*WRITTEN TASK*
Copy, from the entries below, each line where the word "pixels" can be found.

>> begin DATA IN THIS EXERCISE

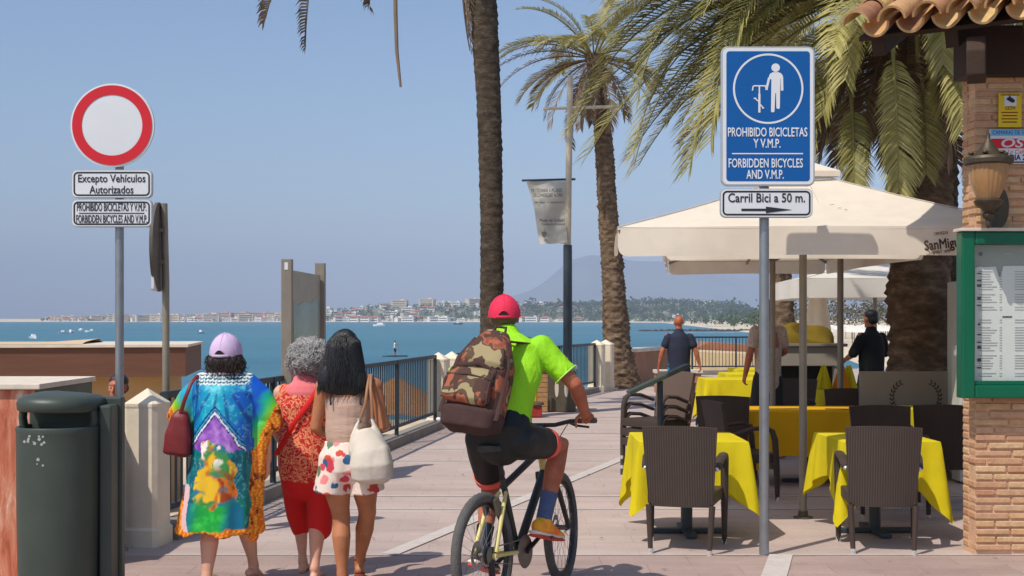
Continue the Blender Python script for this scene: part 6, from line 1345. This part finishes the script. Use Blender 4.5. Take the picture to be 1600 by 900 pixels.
def wheel(y, steer=0):
    w_ = thing('wheel', None, None, (0, y, .345)); w_.parent = bike; w_.rotation_euler.z = steer; n, m = 72, 14; rows = []
    for i in range(n):
        a = 2 * math.pi * i / n; row = []
        for k in range(m):
            q = 2 * math.pi * k / m; kn = .0035 * ((i + (k % 2)) % 2) if math.cos(q) > .15 else 0; r = .317 + (.028 + kn) * math.cos(q); row.append(V3(.027 * math.sin(q), math.cos(a) * r, math.sin(a) * r))
        rows.append(row)
    b = MB(); b.grid(rows + [rows[0]], True); b.build('tyre', M['tyre'], w_, smooth=50)
    MB().lathe([(.292, -.012), (.275, -.011), (.268, 0), (.275, .011), (.292, .012), (.292, -.012)], n=64, axis=X, cap=False).build('rim', M['rim'], w_, smooth=40)
    b = MB()
    for k in range(32):
        a = 2 * math.pi * k / 32; a2 = a + (.55 if (k // 2) % 2 else -.55); sx = .028 if k % 2 else -.028; b.tube([V3(sx, math.cos(a2) * .022, math.sin(a2) * .022), V3(0, math.cos(a) * .272, math.sin(a) * .272)], .0013, n=4)
    b.build('spokes', M['spoke'], w_)['kind'] = 'stuff'
    MB().lathe([(.012, -.055), (.024, -.03), (.016, -.025), (.016, .025), (.024, .03), (.012, .055)], n=18, axis=X).build('hub', M['chainring'], w_, smooth=40)
    MB().lathe([(.08, .034), (.08, .036), (.05, .036), (.05, .034), (.08, .034)], n=36, axis=V3(-1, 0, 0), cap=False).build('brake_disc', M['spoke'], w_); return w_
wheel(0); wheel(1.06, R(9))
BB, ST, HT0, HT1 = V3(0, .43, .30), V3(0, .27, .74), V3(0, .845, .70), V3(0, .80, .88)
def ft(name, a, c, r0, r1, m, n=12): MB().tube([a, a.lerp(c, .5), c], [r0, (r0 + r1) / 2, r1], n=n).build(name, m, t, smooth=60)
ft('seat_tube', BB, ST, .019, .018, M['frame_black']); ft('top_tube', ST - V3(0, 0, .05), HT1 - V3(0, 0, .03), .020, .022, M['frame_black']); ft('down_tube', BB, HT0 + V3(0, 0, .03), .026, .026, M['frame_black']); ft('head_tube', HT0, HT1, .024, .024, M['frame_yellow'])
for sg in (-1, 1):
    MB().tube([BB + V3(sg * .03, -.02, 0), V3(sg * .055, .25, .32), V3(sg * .066, 0, .345)], [.013, .012, .014], n=10).build('chain_stay', M['frame_yellow'], t, smooth=60)
    MB().tube([ST + V3(sg * .02, 0, -.08), V3(sg * .052, .16, .58), V3(sg * .068, .02, .36)], [.011, .012, .014], n=10).build('seat_stay', M['frame_yellow'], t, smooth=60)
    MB().tube([HT0 + V3(sg * .05, .02, -.02), V3(sg * .06, .93, .56), V3(sg * .06, 1.045, .35)], [.020, .018, .015], n=10).build('fork_leg', M['frame_black'], t, smooth=60)
    MB().box((sg * .038, .12, .60), (.02, .05, .10), M=Matrix.Rotation(R(20), 3, 'X')).build('brake_arm', M['chainring'], t, bevel=.004)
MB().beam(HT0 + V3(-.065, .02, -.005), HT0 + V3(.065, .02, -.005), .04, .035).build('fork_crown', M['frame_black'], t, bevel=.006)
MB().lathe([(.001, -.02), (.05, -.018), (.05, -.01), (.028, 0), (.05, .012), (.034, .02), (.001, .022)], (.035, 0, .345), 24, X).build('sprockets', M['chainring'], t, smooth=30)
MB().tube([V3(.05, 0, .32), V3(.055, -.01, .25), V3(.045, .03, .18)], [.015, .02, .015], n=8).build('rear_derailleur', M['rim'], t, smooth=50)
b = MB()
for z0, z1 in ((.385, .375), (.305, .225)): b.beam((.045, 0, z0), (.05, .43, z1), .006, .008)
b.build('chain', M['chainring'], t)['kind'] = 'stuff'
MB().lathe([(.02, -.004), (.095, -.003), (.098, 0), (.095, .003), (.02, .004)], BB + V3(.05, 0, 0), 36, X).build('chainring', M['chainring'], t, smooth=30)
ca = R(22); cdv = V3(0, math.cos(ca), math.sin(ca)) * .172; PR, PL = BB + V3(.075, 0, 0) + cdv, BB + V3(-.075, 0, 0) - cdv
for sg, pe in ((1, PR), (-1, PL)):
    MB().tube([BB + V3(sg * .06, 0, 0), pe], [.016, .012], n=10).build('crank_arm', M['rim'], t, smooth=50); MB().box(pe + V3(sg * .05, 0, 0), (.09, .09, .02)).build('pedal', M['frame_black'], t, bevel=.005)
MB().tube([ST, V3(0, .225, .90)], .014, n=10).build('seat_post', M['rim'], t, smooth=60)
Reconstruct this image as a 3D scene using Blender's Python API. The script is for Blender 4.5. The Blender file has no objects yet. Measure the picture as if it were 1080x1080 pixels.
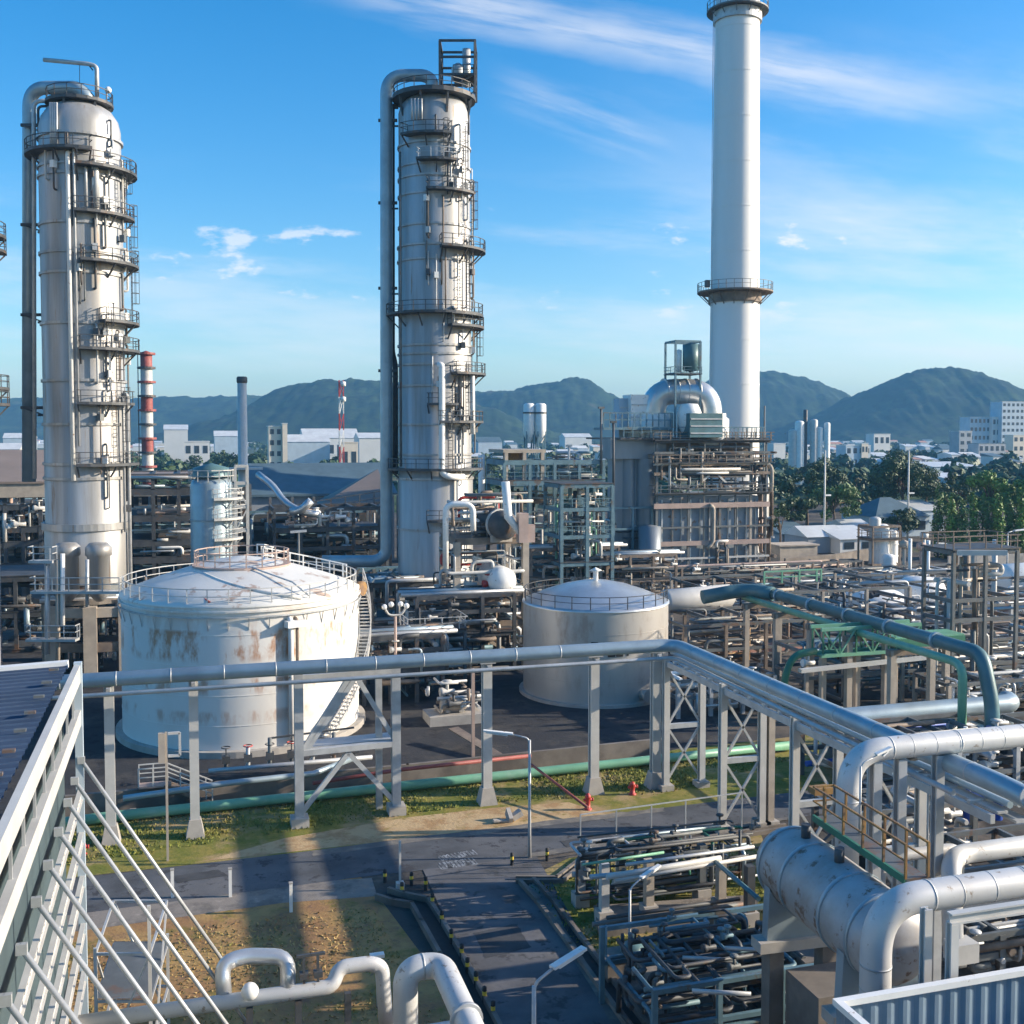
import bpy, math, random
from mathutils import Vector, Matrix, noise
R = math.radians
rnd = random.Random(7)
scn = bpy.context.scene
COL = scn.collection
F_PX, CX, CY, PITCH, YAW, HC = 1150.0, 540.0, 510.0, R(2.66), R(16.7), 24.5
cam_d = bpy.data.cameras.new('camera'); cam = bpy.data.objects.new('camera', cam_d); COL.objects.link(cam)
cam.location = (0, 0, HC); cam.rotation_euler = (R(90) - PITCH, 0, -YAW)
cam_d.sensor_width = 36; cam_d.lens = 36 * F_PX / 1080; cam_d.shift_y = (CY - 540) / 1080
cam_d.clip_start = .5; cam_d.clip_end = 20000
scn.camera = cam
RX, RY = math.cos(YAW), -math.sin(YAW)
FX, FY = math.sin(YAW), math.cos(YAW)
def W(a, d, z=0.0):                       # metres right of / in front of the viewpoint -> world
    return Vector((a * RX + d * FX, a * RY + d * FY, z))
def ray(px, py):
    xr, yu = (px - CX) / F_PX, (CY - py) / F_PX
    return xr, math.cos(PITCH) + yu * math.sin(PITCH), -math.sin(PITCH) + yu * math.cos(PITCH)
def at(px, py, d):
    xr, f, z = ray(px, py); t = d / f
    return W(xr * t, d, HC + z * t)
def G(px, py, z=0.0):
    xr, f, zc = ray(px, py); t = (z - HC) / zc
    return W(xr * t, f * t, z)
def dep(py, z=0.0):                       # distance at which height z shows at picture row py
    xr, f, zc = ray(540, py); return (z - HC) / zc * f
def zat(py, d):
    return at(540, py, d).z
def fit(x1, x2, d, py=700):                # centre and radius of an upright cylinder whose edges show at columns x1 and x2
    a1, a2 = math.atan((x1 - CX) / F_PX), math.atan((x2 - CX) / F_PX); m = (a1 + a2) / 2
    return W(math.tan(m) * d, d), d / math.cos(m) * math.sin((a2 - a1) / 2)
def right(v, s): return v + Vector((RX * s, RY * s, 0))
def fwd(v, s): return v + Vector((FX * s, FY * s, 0))
UX, UY = Vector((1, 0, 0)), Vector((0, 1, 0))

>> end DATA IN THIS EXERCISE

*EXPECTED ANSWER*
Continue the Blender Python script for this scene: part 6, from line 1345. This part finishes the script. Use Blender 4.5. Take the picture to be 1600 by 900 pixels.
Reconstruct this image as a 3D scene using Blender's Python API. The script is for Blender 4.5. The Blender file has no objects yet. Measure the picture as if it were 1080x1080 pixels.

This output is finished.